State Dept.: Coalition deal ‘raises legitimate questions’ on Israel’s path


(JTA) — In a first official statement to the coalition pact signed between Likud and the right-wing Yisrael Beiteinu party, a State Department spokesman said this “raises legitimate questions” about the direction in which Israel is headed.

Mark Toner said this Wednesday, hours after the signing of a coalition deal that will install hardline settler Avigdor Liberman as defense minister instead of Moshe Yaalon, a former general and Likud member who, after being asked by Prime Minister Benjamin Netanyahu to switch jobs, resigned and cited the government’s handling of perceived growing extremism.

Confirming to a journalist that the State Department has seen the reports on the new deal, Toner said: “We’ve also seen reports from Israel describing it as the most right-wing coalition in Israel’s history.
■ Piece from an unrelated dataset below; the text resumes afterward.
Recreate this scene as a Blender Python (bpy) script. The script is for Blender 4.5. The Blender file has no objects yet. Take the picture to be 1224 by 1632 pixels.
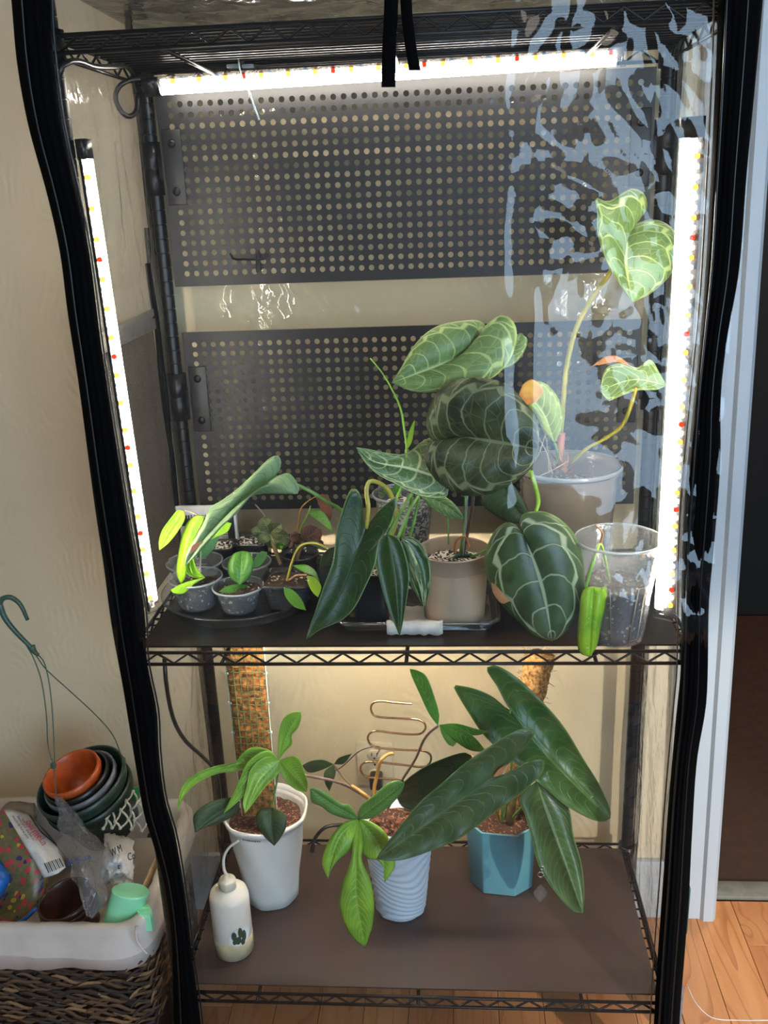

And we also know that many of its ministers have said they opposed a two-state solution,” according to a transcript of the exchange during the daily press briefing in Washington, which was published on the website of the US Department of State.

“This raises legitimate questions about the direction it may be headed in – headed in, rather – and what kind of policies it may adopt, but ultimately we’re going to judge this government based on its actions,” Toner added. “We’re going to work with this government as we have with every Israeli government that preceded it, with the goal of strengthening our cooperation, and we remain steadfast in our commitment to the security of Israel, and in our commitment to working towards a two-state solution.”

Often described in media as far-right in his political approach, Liberman, who has served as Israel’s foreign minister, has made statements in favor and against making territorial compromises for peace. He has also made statements favoring the establishment of a Palestinian state, though he has since said conditions are currently not favorable to realizing this outcome.

Asked about his willingness to cede land in 2014, he said during an interview: “The nation of Israel is more important than the Land of Israel.”

A supporter of the death penalty for terrorists and of conditioning Israeli citizenship on a pledge of allegiance, Liberman’s proposed peace plan involves giving over to a future Palestinian state areas of Israel proper that are populated by Arab Israelis, who are predominantly Palestinian and have Israeli citizenship. In exchange, he proposed Israel would receive land in the West Bank currently inhabited by Jewish settlers.

“Those who decide they identify as Palestinian could give up their Israeli citizenship and become citizens of a future Palestinian state,” he said in the 2014 interview with Channel 2.